(Scene modeling code data)
■ ■ ■ ■
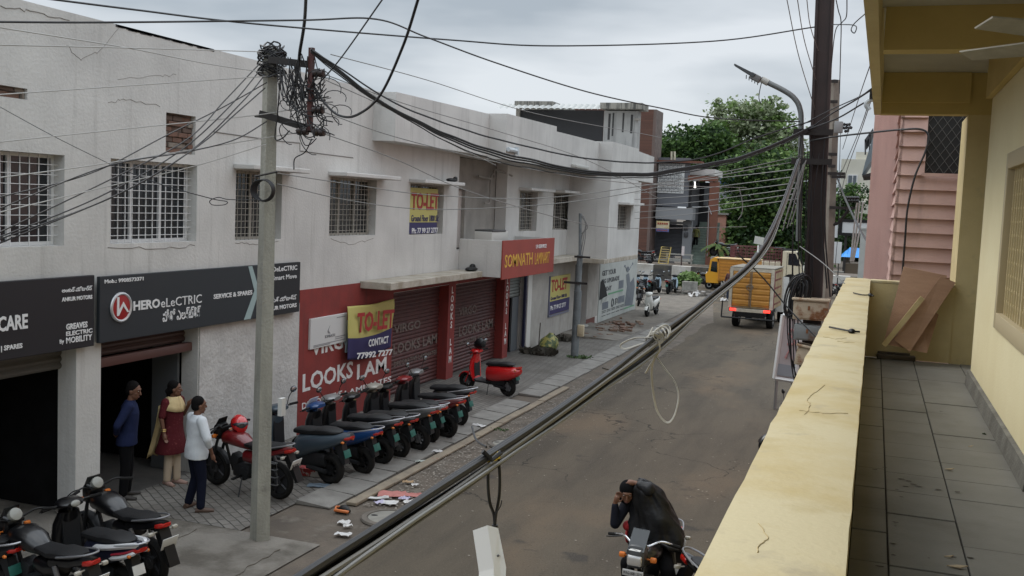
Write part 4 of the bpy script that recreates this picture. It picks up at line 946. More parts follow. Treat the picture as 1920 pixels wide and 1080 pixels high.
# ================================================================== two-wheelers
def paint(name, c, rough=.28, coat=.6): return M(name, c, rough, coat=coat)
_G = {}
def cached(key, fn):
    if key not in _G: _G[key] = fn()
    return _G[key]
def arc(c, r, a0, a1, n=8): return [(c[0]+r*math.cos(R(a0+(a1-a0)*i/n)), 0, c[1]+r*math.sin(R(a0+(a1-a0)*i/n))) for i in range(n+1)]
def wheel(par, x, rad, kind, nm, mats, w=.05):
    def ty_():
        m = MB(); m.torus((0, 0, 0), (0, 1, 0), rad-w, w, 30, 9, 1.05); return m.mesh('tyre')
    def rm():
        m = MB(); m.lathe((0, -.03, 0), (0, 1, 0), [(rad-w*1.35, .0), (rad-w*1.25, .03), (rad-w*1.35, .06), (rad-w*1.75, .055), (rad-w*1.8, .03), (rad-w*1.75, .005)], 26)
        m.lathe((0, -.05, 0), (0, 1, 0), [(.02, 0), (.05, .005), (.06, .05), (.05, .095), (.02, .1)], 12)
        for i in range(kind):
            a = 2*math.pi*i/kind; d = V((math.cos(a), 0, math.sin(a)))
            m.tube([d*.04, d*(rad-w*1.5)+V((0, 0, 0))], [.017, .013], 5)
        m.lathe((0, .035, 0), (0, 1, 0), [(.085, 0), (.085, .004), (.04, .004)], 18)
        return m.mesh('rim')
    t = put('wheel', cached(('ty', rad, w), ty_), mats[0], par); t.location = (x, 0, rad)
    r_ = put('rim', cached(('rm', rad, kind, w), rm), mats[1], t); return t
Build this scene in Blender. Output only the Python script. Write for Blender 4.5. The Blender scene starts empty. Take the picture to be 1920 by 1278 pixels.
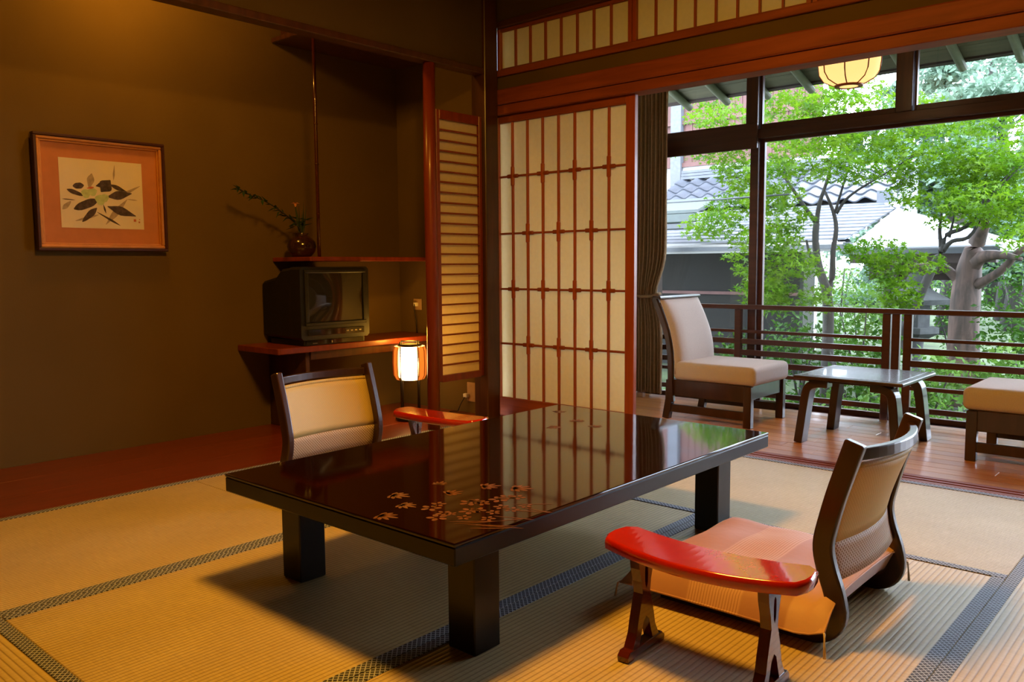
■ ■ ■ ■
PROBLEM DETAILS – Using the data above, print every line exactly, omitting pictures.

THE RESPONSE –
Write part 4 of the bpy script that recreates this picture. It picks up at line 946. More parts follow. Treat the picture as 1920 pixels wide and 1080 pixels high.
# ================================================================== two-wheelers
def paint(name, c, rough=.28, coat=.6): return M(name, c, rough, coat=coat)
_G = {}
def cached(key, fn):
    if key not in _G: _G[key] = fn()
    return _G[key]
def arc(c, r, a0, a1, n=8): return [(c[0]+r*math.cos(R(a0+(a1-a0)*i/n)), 0, c[1]+r*math.sin(R(a0+(a1-a0)*i/n))) for i in range(n+1)]
def wheel(par, x, rad, kind, nm, mats, w=.05):
    def ty_():
        m = MB(); m.torus((0, 0, 0), (0, 1, 0), rad-w, w, 30, 9, 1.05); return m.mesh('tyre')
    def rm():
        m = MB(); m.lathe((0, -.03, 0), (0, 1, 0), [(rad-w*1.35, .0), (rad-w*1.25, .03), (rad-w*1.35, .06), (rad-w*1.75, .055), (rad-w*1.8, .03), (rad-w*1.75, .005)], 26)
        m.lathe((0, -.05, 0), (0, 1, 0), [(.02, 0), (.05, .005), (.06, .05), (.05, .095), (.02, .1)], 12)
        for i in range(kind):
            a = 2*math.pi*i/kind; d = V((math.cos(a), 0, math.sin(a)))
            m.tube([d*.04, d*(rad-w*1.5)+V((0, 0, 0))], [.017, .013], 5)
        m.lathe((0, .035, 0), (0, 1, 0), [(.085, 0), (.085, .004), (.04, .004)], 18)
        return m.mesh('rim')
    t = put('wheel', cached(('ty', rad, w), ty_), mats[0], par); t.location = (x, 0, rad)
    r_ = put('rim', cached(('rm', rad, kind, w), rm), mats[1], t); return t
Build this scene in Blender. Output only the Python script. Write for Blender 4.5. The Blender scene starts empty. Take the picture to be 1920 by 1278 pixels.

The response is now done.